== Records supplied

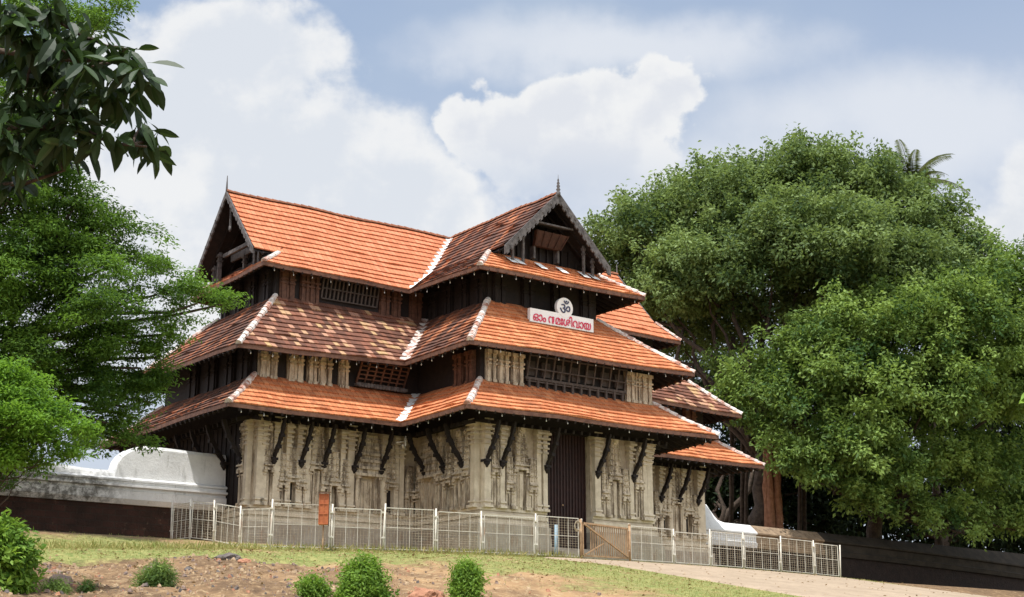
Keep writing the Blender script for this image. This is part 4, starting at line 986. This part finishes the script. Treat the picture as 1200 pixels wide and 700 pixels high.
# leafier, brighter tree before it
tree('mango_tree', 'bright green tree overhanging the dark wall at the right', (29.5, .8, -.9), (28.6, -.8, 4.8), lob([
    (1000, 385, 80, 2.5), (1060, 390, 80, 3.0), (1130, 375, 81, 3.1), (1195, 355, 83, 3.2), (955, 425, 78, 2.2), (925, 470, 77, 1.7), (1010, 460, 78, 2.8), (1080, 470, 79, 3.0), (1150, 455, 81, 3.1), (1215, 450, 83, 3.2),
    (945, 525, 76.5, 1.9), (1000, 535, 77, 2.2), (1050, 560, 78, 2.1), (1010, 585, 76.5, 1.3), (1110, 545, 80, 2.3), (1170, 545, 82, 2.4), (1150, 600, 81, 1.3), (960, 560, 76, 1.3), (1040, 602, 77, 1.2), (1100, 600, 79, 1.4), (1190, 615, 81, 1.3), (1130, 620, 79.5, 1.1), (880, 440, 79, 1.3), (858, 478, 80, 1.0), (905, 425, 79, 1.4), (872, 492, 79, 1.15), (850, 472, 80, 1.0), (893, 500, 78.5, .9), (848, 430, 81, 1.0), (925, 545, 76.5, .9), (1230, 600, 82, 1.6), (1195, 600, 82, 1.6), (1075, 610, 78.5, 1.1), (890, 465, 79, 1.3)]),
    23, 3900, 60, .26, .23, 'leaf_bright', .5, 'bark', sub=12, ratio=.39, shell=.55, cull=True)
# trees farther back, their shade put into the leaf colour
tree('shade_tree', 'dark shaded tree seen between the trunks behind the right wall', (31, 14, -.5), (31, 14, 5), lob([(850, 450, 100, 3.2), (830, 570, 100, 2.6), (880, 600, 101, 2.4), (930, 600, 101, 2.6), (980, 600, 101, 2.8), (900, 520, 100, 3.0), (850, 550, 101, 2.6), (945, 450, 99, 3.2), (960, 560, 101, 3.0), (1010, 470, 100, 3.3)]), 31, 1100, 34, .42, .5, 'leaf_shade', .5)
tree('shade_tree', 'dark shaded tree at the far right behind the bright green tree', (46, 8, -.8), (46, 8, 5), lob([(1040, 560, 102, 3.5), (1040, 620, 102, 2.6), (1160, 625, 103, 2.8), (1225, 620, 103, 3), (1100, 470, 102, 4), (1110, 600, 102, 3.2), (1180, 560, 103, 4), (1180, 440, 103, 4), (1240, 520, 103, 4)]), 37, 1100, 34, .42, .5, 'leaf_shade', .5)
# straight aerial-root trunks behind the wall
for i, (px, py, d, r, lb_, mt) in enumerate(((905, 615, 79.5, .42, 'thick red brown aerial-root trunk lit by the sun above the wall', 'bark_red'), (866, 600, 83, .22, 'grey slender trunk just right of the lowest roof corner', 'bark'), (850, 600, 85, .16, 'thin shaded trunk nearest the gatehouse wall', 'bark'),
                             (884, 605, 85, .20, 'slender trunk close left of the red brown trunk', 'bark'), (934, 610, 84, .25, 'dark trunk close right of the red brown trunk', 'bark'))):
    b = at(px, py, d); top = at(px+(8 if i else -3), 395 if i else 505, d+1.0); bz = -.8
    t = thing('fig_root_trunk', lb_, 'tree trunk', (b.x, b.y, bz), 'aerial-root trunks of the fig tree'); mb = MB(); rr = random.Random(i)
    for s in range(9 if r > .3 else 4):
        a = rr.random()*6.28; q = r*.75; o0 = Vector((math.cos(a)*q, math.sin(a)*q, 0)); pts = [Vector((0, 0, 0))+o0*1.25+Vector((0, 0, 0))]
        n = 12
        pts = [(top-Vector((b.x, b.y, bz)))*(k/n)+o0*(1.25-.3*k/n)+Vector((rr.uniform(-.05, .05), rr.uniform(-.05, .05), 0)) for k in range(n+1)]
        mb.tube(pts, [r*.50*(1.2-.45*k/n)*rr.uniform(.85, 1.1) for k in range(n+1)], 7)
    mb.build('trunk', mt, t)
# palm crown
pc = at(1068, 217, 95); PT = thing('palm_tree', 'palm crown showing above the great fig tree', 'palm', (pc.x, pc.y, -.5))
mb = MB(); mb.tube([(0, 0, 0), (.3, 0, 12), (0, 0, pc.z+.5)], [.28, .2, .16], 10); mb.build('trunk', 'bark', PT)
pos, nr, ax, ln = [], [], [], []; rg = np.random.default_rng(5); rach = MB()
for k in range(20):
    a = k*2.4+.3; el = rg.uniform(.05, 1.2); d = Vector((math.cos(a)*math.cos(el), math.sin(a)*math.cos(el), math.sin(el))); Lf = rg.uniform(3.0, 4.2); p = Vector((0, 0, pc.z+.5)); pts = [p.copy()]
    for s in range(26):
        d = (d+Vector((0, 0, -.055))).normalized(); p = p+d*Lf/26; pts.append(p.copy()); sd = d.cross(Vector((0, 0, 1))).normalized()
        for sg in (-1, 1):
            for e in (0, .5):
                pos.append(p+d*Lf/26*e); ax.append(d*.7+sd*sg*.9-Vector((0, 0, .5))); nr.append(Vector((rg.normal()*.3, rg.normal()*.3, 1))); ln.append((.95-.6*s/26)*rg.uniform(.8, 1.1))
    rach.tube(pts[::5], [.035, .03, .025, .02, .015, .01][:len(pts[::5])], 5)
leaves_mesh('fronds', np.array(pos), np.array(nr), np.array(ax), np.array(ln), np.array(ln)*.085, rg.random(len(pos)), 'leaf_palm', PT, .1, .15); rach.build('frond_stems', 'bark', PT)

# feathery tree at the left
tree('rain_tree', 'feathery-leaved tree spreading in front of the left end of the gatehouse', tuple(at(-150, 650, 50)-Vector((0, 0, .8))), tuple(at(-120, 470, 50)), lob([
    (25, 325, 49, 2.16), (85, 285, 50, 1.78), (140, 295, 51, 1.40), (185, 335, 51, 1.27), (232, 348, 51.5, 0.95), (262, 352, 52, 0.57), (120, 360, 49, 1.78), (60, 410, 49, 2.03), (165, 392, 50.5, 1.21), (125, 450, 50, 1.40), (160, 485, 51, 0.62), (205, 385, 51, 0.76),
    (10, 470, 49, 1.91), (20, 250, 49.5, 1.65), (60, 228, 50, 1.02), (115, 258, 51, 0.95), (-30, 400, 49, 2.29), (30, 55, 51, 2.03), (85, 18, 51, 1.52), (125, 5, 51.5, 0.89), (-10, 150, 50, 2.03), (50, 120, 51, 1.27), (75, 500, 49.5, 1.27), (172, 447, 51, .55), (148, 450, 51, .75), (196, 440, 51, .35), (168, 520, 51, .5), (120, 505, 50.5, .7), (165, 425, 50.5, .8), (140, 400, 50, 1.0), (188, 415, 51, .5), (150, 470, 50.5, .8), (128, 490, 50, .8), (40, 190, 49, 1.7), (90, 232, 50, .9), (0, 240, 49, 1.8), (152, 510, 51, .7), (178, 468, 51, .5), (100, 522, 50, .55), (-20, 540, 49, 1.52)]),
    41, 5000, 34, .15, .21, 'leaf_pinnate', .45, 'bark', sub=12, ratio=.36, flat=.28, shell=.25, zs=.6, aspect=.40, up=1.0)
tree('young_tree', 'bright green young tree low at the left edge', tuple(at(-60, 690, 33)), tuple(at(-40, 600, 33)), lob([(-10, 452, 33, .55), (28, 462, 33.4, .42), (60, 480, 33.2, .34), (92, 500, 33, .25), (10, 492, 32.5, .50), (48, 512, 33, .34), (75, 532, 33.3, .24), (-30, 500, 33, .9), (8, 436, 33.3, .30), (20, 535, 33, .40), (-10, 530, 33, .5), (45, 545, 33.5, .2)]),
     47, 520, 40, .11, .17, 'leaf_lime', .06, 'bark', sub=7, ratio=.42, aspect=.40, shell=.2, flat=.35, zs=.55, up=1.0)
# clipped shrubs and small plants in the foreground
def shrub(name, px, py, d, lb_, lobes, seed, twigs, size, leaf='leaf_bush', per=30, spread=.09, aspect=.38):
    b = at(px, py, d); b.z = terr(b.x, b.y); t = thing(name, lb_, 'shrub', b)
    cr, TP = crown('foliage', lobes, seed, twigs, per, size, spread, leaf, t, shell=.35, zs=1.0, aspect=aspect)
    mb = MB(); rg = np.random.default_rng(seed)
    for p in TP[rg.choice(len(TP), min(len(TP), 30), replace=False)]: limb(mb, (0, 0, -.1), p, .022, .006, int(abs(p[0]*999)), 4, .08)
    mb.build('stems', 'bark', t); return t
shrub('clipped_shrub', 425, 712, 33.6, 'largest rounded green shrub in the foreground before the fence', [((0, 0, .52), .45), ((-.16, 0, .24), .40), ((.2, .05, .26), .44), ((.04, 0, .80), .27), ((-.45, -.1, .10), .26), ((.45, 0, .10), .26), ((-.2, 0, .66), .2)], 3, 560, .10)
shrub('clipped_shrub', 365, 716, 33.2, 'low shrub tucked left of the largest rounded shrub', [((0, 0, .16), .22), ((-.1, 0, .26), .13), ((.16, 0, .12), .17)], 4, 120, .09)
shrub('clipped_shrub', 546, 714, 34.6, 'narrow upright shrub in the foreground right of the red lump', [((0, 0, .32), .27), ((.02, 0, .56), .20), ((-.05, 0, .12), .26), ((.1, 0, .42), .2), ((-.12, 0, .5), .12)], 5, 360, .09)
shrub('grass_tuft', 182, 692, 33.8, 'fine leaved green tuft on the bare bank', [((0, 0, .18), .3), ((-.25, 0, .12), .22), ((.25, 0, .14), .24), ((0, 0, .38), .2)], 6, 260, .11, 'leaf_bright', 26, .07, .14)
shrub('weed', 70, 697, 32.4, 'small weed near the bottom left corner', [((0, 0, .12), .18), ((-.2, .1, .12), .14)], 7, 90, .09, 'leaf_bright', 22, .06, .2)
shrub('weed', 101, 694, 32.8, 'tiny weed right of the corner weed on bare soil', [((0, 0, .1), .12)], 8, 50, .08, 'leaf_bright', 22, .05, .2)
shrub('leafy_bush', 2, 664, 31.5, 'light green leafy bush at the left edge below the wall', [((-.2, 0, .55), .55), ((.15, 0, .8), .42), ((.3, 0, .4), .4), ((0, 0, 1.15), .34), ((-.5, 0, .9), .5), ((.1, 0, .1), .4)], 9, 420, .17, 'leaf_bush', 30, .12, .45)
# overhanging large-leaved branch close to the camera
BT = thing('large_leaved_tree', 'dark large-leaved branch hanging in from the upper left', 'tree', tuple(at(-330, 900, 10)))
bb = Vector(BT.location); rg = np.random.default_rng(77)
trunk_top = at(-300, 60, 10)-bb; mb = MB(); limb(mb, (0, 0, -2.0), trunk_top, .16, .08, 2, 8, .03); limb(mb, trunk_top-Vector((0, 0, .1)), at(-300, -260, 10)-bb, .085, .02, 3, 7, .06)
mains = [[(-300, 60, 10), (-120, 40, 9.8), (0, 60, 9.6), (70, 70, 9.5), (135, 72, 9.4), (158, 95, 9.4)], [(-300, 90, 10), (-80, 150, 9.7), (30, 150, 9.6), (95, 150, 9.5), (130, 168, 9.4), (172, 172, 9.4)],
         [(-300, 120, 10), (-60, 220, 9.8), (30, 215, 9.7), (75, 200, 9.6)], [(-120, 40, 9.8), (0, 10, 9.7), (60, 20, 9.6), (100, 45, 9.5)]]
tips = []
for m_ in mains:
    pts = [at(*p)-bb for p in m_]; mb.tube(pts, [.03*(1-.75*k/(len(pts)-1)) for k in range(len(pts))], 7)
    for k in range(1, len(pts)):
        for f in (.25, .6, 1.0):
            if pts[k-1].lerp(pts[k], f).x < -1e9: continue
            tips.append(pts[k-1].lerp(pts[k], f))
def big_leaf(mbL, p, d, ln, wd, roll, curl):
    d = d.normalized(); s = d.cross(Vector((0, 0, 1))); s = s.normalized() if s.length > 1e-3 else Vector((1, 0, 0)); s = (Matrix.Rotation(roll, 3, d) @ s); nrm = s.cross(d)
    prof = [(0, .06), (.12, .12), (.28, .72), (.48, 1), (.68, .9), (.86, .52), (1, .03)]; rows = []
    for f, w in prof:
        c = p+d*ln*f-nrm*ln*curl*f*f; rows.append((c+s*wd*.5*w+nrm*wd*.18*w, c, c-s*wd*.5*w+nrm*wd*.18*w))
    for a, b in zip(rows, rows[1:]):
        for i in (0, 1): mbL.sm.add(len(mbL.f)); mbL.quad(a[i], a[i+1], b[i+1], b[i])
bl = MB(); tints = []
cl_px = [(150, 72, 12), (165, 95, 13), (150, 120, 12), (163, 165, 11), (178, 178, 7), (125, 172, 9), (100, 165, 12), (92, 120, 14), (62, 95, 16), (40, 55, 16), (28, 120, 16), (58, 165, 15), (22, 190, 16), (20, 222, 8), (85, 45, 14), (108, 92, 14), (128, 120, 12),
         (5, 75, 14), (0, 150, 14), (72, 190, 10), (110, 60, 12), (10, 20, 12), (55, 20, 10), (85, 80, 12), (45, 90, 12), (80, 145, 12), (30, 90, 12), (70, 72, 12), (10, 180, 12), (45, 140, 12), (75, 168, 10), (15, 45, 10)]
cl_px += [(-55-k*41 % 300, -190+k*37 % 430, 20) for k in range(34)]
for (px, py, n) in [(a, b, int(c*1.5)) for a, b, c in cl_px]:
    c = at(px, py-14, 9.5+rg.uniform(-.35, .35))-bb
    near = min(tips, key=lambda q: (q-c).length); limb(mb, near, c, .012, .006, int(px*7+py), 4, .06)
    for k in range(n):
        a = rg.random()*6.28; d = Vector((math.cos(a), math.sin(a), rg.uniform(-1.9, .1))); off = Vector(rg.normal(size=3)*.045)
        nf = len(bl.f); big_leaf(bl, c+off, d, rg.uniform(.15, .27), rg.uniform(.055, .09), rg.uniform(-1, 1), rg.uniform(-.05, .3)); tints += [float(np.clip(rg.beta(1.3, 3.0), 0, 1))]*(len(bl.f)-nf)
lo_ = bl.build('leaves', 'leaf_mango', BT); tv = np.repeat(np.array(tints), 4)
a3 = lo_.data.attributes.new('tint', 'FLOAT', 'POINT'); a3.data.foreach_set('value', tv.astype(np.float32)); mb.build('branches', 'bark', BT)
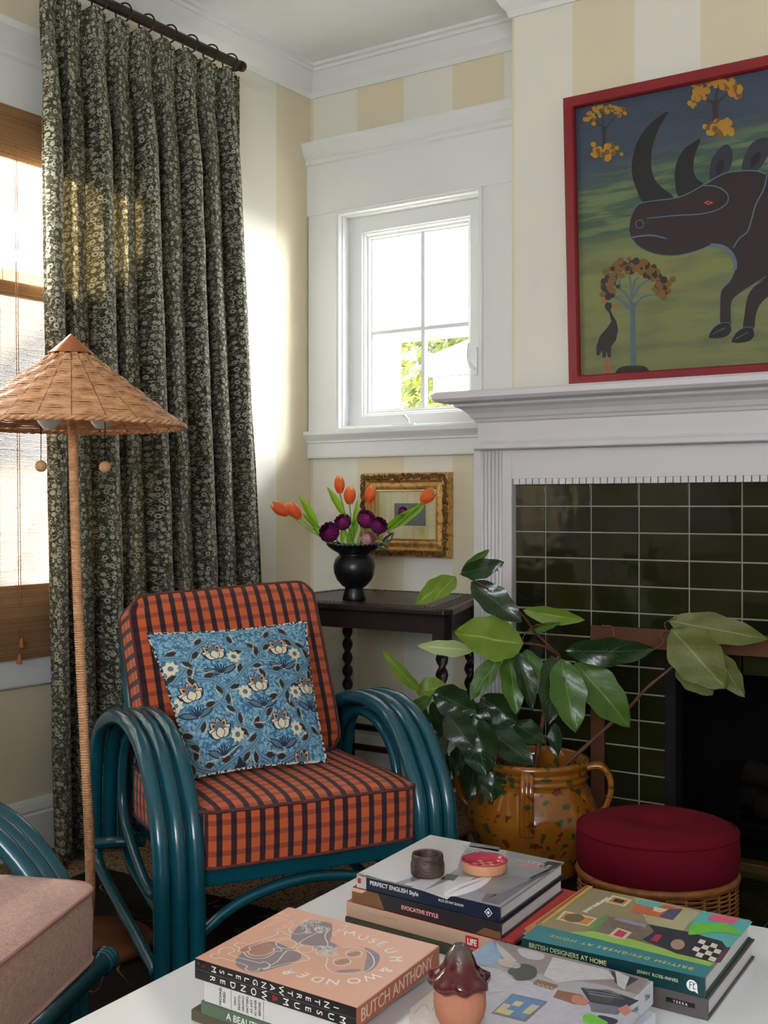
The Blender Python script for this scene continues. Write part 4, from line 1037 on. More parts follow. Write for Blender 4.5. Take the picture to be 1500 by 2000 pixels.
# ================================================ GILT MIRROR
gp = thing('gilt_mirror', 'small gilt framed mottled mirror with painted reflections above the side table', 'mirror', (.45, -.004, .842))
m_gold, n_ = newmat('antique_gilt'); c_ = n_.coord('Object'); f_ = n_.noise(c_, 45, 4, .6)
n_.out(n_.mix(n_.step(f_, .28, .5), S(104, 70, 36), S(214, 168, 100)), .4, .65, n_.bump(n_.noise(c_, 160, 3), .0012))
X0, X1, Z0, Z1 = .262, .652, .842, 1.152
mb = MB(); sweep_rect(mb, X0, Z0, X1, Z1, [(0, 0), (0, .022), (.004, .03), (.026, .034), (.032, .026), (.036, .020), (.05, .024), (.058, .022), (.064, .012)], base=-.003)
part('frame', mb, m_gold, gp, world=True)
mb = MB(); sweep_rect(mb, X0+.062, Z0+.062, X1-.062, Z1-.062, [(0, .012), (.0, .018), (.004, .019), (.007, .013), (.007, .008)], base=-.003); part('inner_bead', mb, M('bright_gilt_bead', S(226, 200, 150), .3, .7), gp, world=True)
mb = MB(); rs = random.Random(2)
per = []
for i in range(44): f = i/44; per += [(X0+.014+(X1-X0-.028)*f, Z0+.014), (X0+.014+(X1-X0-.028)*f, Z1-.014)]
for i in range(34): f = i/34; per += [(X0+.014, Z0+.014+(Z1-Z0-.028)*f), (X1-.014, Z0+.014+(Z1-Z0-.028)*f)]
for k, (x, z) in enumerate(per):
    a0 = rs.uniform(0, 6.28); r = .009+.003*rs.random(); P = []
    for i in range(12):
        a = a0+i*.55; q = r*(1-i/14); P.append((x+q*math.cos(a), -.037-.0035*math.sin(i/11*PI), z+q*math.sin(a)))
    mb.tube(P, [.0032*(1-i/16) for i in range(12)], 5)
part('scrollwork', mb, M('dark_gilt', S(120, 84, 46), .4, .6, var=.5, vs=120), gp, world=True)['kind'] = 'stuff'
m_mot, n_ = newmat('mottled_mirror_reflections'); c_ = n_.coord('Object'); x_, y_, z_ = n_.sep(c_)
sp_ = n_.noise(c_, 420, 2, .8); big = n_.noise(n_.coord('Object', (7, 1, .6)), 3, 2)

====

▸ Instruction
Copy each line that contains the word "from".

▸ Written answer
BT = thing('large_leaved_tree', 'dark large-leaved branch hanging in from the upper left', 'tree', tuple(at(-330, 900, 10)))
The Blender Python script for this scene continues. Write part 4, from line 1037 on. More parts follow. Write for Blender 4.5. Take the picture to be 1500 by 2000 pixels.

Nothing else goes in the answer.